En deuxième lieu, elle chercha à gagner Ernesto à une critique radicale du marxisme soviétique, autant pour sa responsabilité ancienne dans le processus dégénératif de la Révolution d'Octobre, que pour sa contemporaine politique de collusion avec l'impérialisme pour maintenir le statu quo mondial. Il est vrai cependant qu'Hilda nourrissait des illusions sur le communisme chinois, d'autant qu'à l'époque le conflit URSS-Chine était un thème de brûlante actualité. Sur ce double aspect d'une unique réalité internationale née à Yalta, nous verrons que Guevara ne lui donnera pas toujours une oreille attentive et qu'il passera à travers des oscillations en faveur ou contre le marxisme soviétique, et en faveur ou contre du dit « maoïsme ». Avant de mourir il n'arrivera pas à une synthèse supérieure à ces deux refus.

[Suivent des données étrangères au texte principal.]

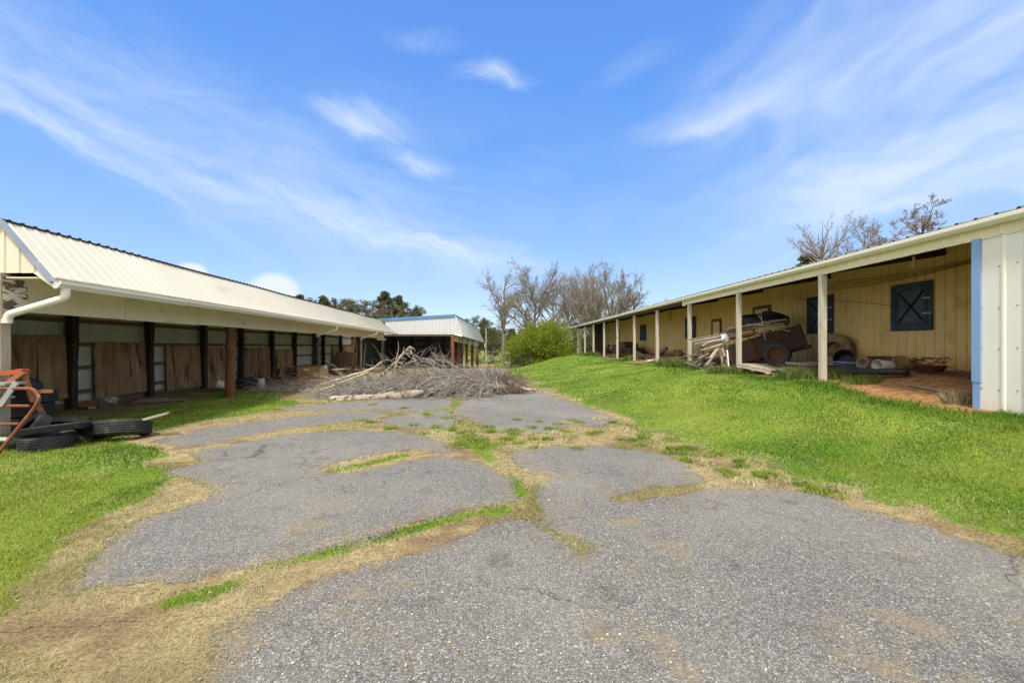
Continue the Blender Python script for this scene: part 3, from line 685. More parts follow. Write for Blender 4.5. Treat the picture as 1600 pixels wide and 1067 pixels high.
b = MB(); b.ribbed(lambda u, v, h: Lm(S0 + .04 - h, u, 2.74 + v * (gz(u) - 2.74)), -10.6, -6.78, .235, .018, .045); b.build('gable_panel', m_cream, shed)
b = MB(); a1 = Lm(S0 - .02, -6.60, 2.585); a2 = Lm(S0 - .02, -7.46, 3.585); b.beam(a1, a2, .045, .09, up=(0, -1, 0)); b.beam(a2, Lm(S0 - .02, -10.6, 3.02), .05, .08, up=(0, -1, 0)); b.build('rake_trim', m_trim, shed)
b = MB(); b.hexa(Lm, S0 + .05, S1 - .2, -7.42, -6.62, 2.66, 2.68); b.build('soffit', m_board, shed)
b = MB(); b.add([Lm(S0 + .02, -6.95, 2.74), Lm(S0 + .02, -6.60, 2.48), Lm(S0 + .02, -6.60, 2.60), Lm(S0 + .02, -6.82, 2.76), Lm(S0 + .05, -6.95, 2.74), Lm(S0 + .05, -6.60, 2.48), Lm(S0 + .05, -6.60, 2.60), Lm(S0 + .05, -6.82, 2.76)], [(0, 1, 2, 3), (7, 6, 5, 4), (0, 4, 5, 1), (1, 5, 6, 2), (2, 6, 7, 3), (3, 7, 4, 0)]); b.build('eave_return', m_white, shed)
# header boards along the open front, butted with real gaps
b = MB(); t = S0 + .05; 
while t < 35.9:
    t2 = min(35.9, t + 2.42); b.hexa(Lm, t, t2 - .012, -7.46 + random.uniform(-.004, .004), -7.42, 2.155 + random.uniform(-.012, .008), 2.72); t = t2
b.build('header_board', m_board, shed)
b = MB(); b.hexa(Lm, S0 + .02, 7.0 + .40, -7.425, -7.412, 2.17, 2.70); b.build('peeling_header', m_peel, shed)
b = MB(); b.hexa(Lm, 33.2, 36.4, -7.41, -7.37, 2.02, 2.14); b.build('sagging_board', m_board, shed)
# gutter: K profile swept along the eave
b = MB(); prof = [(-6.60, 2.59), (-6.60, 2.50), (-6.53, 2.495), (-6.495, 2.54), (-6.47, 2.56), (-6.47, 2.605), (-6.485, 2.605), (-6.49, 2.57), (-6.585, 2.51), (-6.585, 2.59)]
for a0, a1_ in [(S0 - .03 + 3.05 * k, min(S1 + .1, S0 - .03 + 3.05 * (k + 1)) - .006) for k in range(10)]:
    dz = random.uniform(-.012, .012); n = len(prof)
    vs = [Lm(t, s, z + dz) for t in (a0, a1_) for s, z in prof]
    b.add(vs, [(i, (i + 1) % n, n + (i + 1) % n, n + i) for i in range(n)] + [tuple(range(n)), tuple(range(2 * n - 1, n - 1, -1))])
b.build('gutter', m_white, shed)
# downspouts
def arc(pts, k=5):
    out = [Vector(pts[0])]
    for i in range(1, len(pts) - 1):
        a, c, d = Vector(pts[i - 1]), Vector(pts[i]), Vector(pts[i + 1]); l = min((c - a).length, (d - c).length) * .42
        p0 = c + (a - c).normalized() * l; p1 = c + (d - c).normalized() * l
        for j in range(k): f = j / (k - 1); out.append((p0 * (1 - f) + c * f) * (1 - f) + (c * (1 - f) + p1 * f) * f)
    out.append(Vector(pts[-1])); return out
def dspout(t, t2, name='downspout'):
    b = MB(); b.tube(arc([Lm(t, -6.535, 2.50), Lm(t, -6.535, 2.36), Lm(t2, -7.30, 2.09), Lm(t2, -7.34, 1.99)]), .058, 10); b.tube([Lm(t2, -7.34, 2.01), Lm(t2, -7.34, 1.95)], .066, 10); return b.build(name, m_white, shed, smooth=True)
dspout(7.12, 7.0); dspout(20.9, 20.6); dspout(29.2, 28.4)
b = MB(); b.tube(arc([Lm(20.6, -7.34, 2.0), Lm(20.6, -7.36, 1.5), P(497, 570, 20.3), P(484, 592, 19.9), P(474, 602, 19.6)]), .075, 10); b.build('drain_hose', m_black, shed, smooth=True)
b = MB(); b.tube([Lm(28.4, -7.34, 2.0), Lm(28.4, -7.36, .1)], .05, 8); b.build('downspout', m_greywood, shed, smooth=True)
# posts
b = MB(); b.beam(Lm(7.06, -7.50, -.05), Lm(7.06, -7.50, 2.74), .15, .15, up=(0, 1, 0), jit=.004, seg=6); b.build('post', m_greywood, shed)
for px_ in (366, 498, 565, 601):
    t = tL(px_, -7.44); b = MB(); z0 = terr(*Lm(t, -7.44, 0).xy) - .05
    b.tube([Lm(t, -7.56, z0 + (2.2 - z0) * f) + Vector((random.uniform(-.008, .008),) * 3) for f in np.linspace(0, 1, 8)], [.145, .14, .137, .134, .133, .13, .128, .128], 14, jit=.03)
    b.build('post', m_log if px_ < 600 else m_darkpost, shed, smooth=True)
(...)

Mais nous en parlerons plus tard.
Sur la volonté mise par Ernesto dans l'étude du marxisme durant les années guatémaltèques et mexicaines (1954-1956) nous disposons également de trois témoignages d'amis ou futurs compagnons de l'expédition à Cuba. Mario Dalmau de la Cruz, cubain exilé au Guatemala après sa participation à l'assaut de la Moncada écrit dans Granma du 29 octobre 1967 qu'Ernesto « avait lu toute une bibliothèque marxiste ». Dans Granma du 16 octobre 1967, Darío López nous informe que ce fut le Che qui choisit les œuvres de marxisme pour la bibliothèque du camp de redressement des participants à l'expédition du Granma, bibliothèque que la police mexicaine séquestrera.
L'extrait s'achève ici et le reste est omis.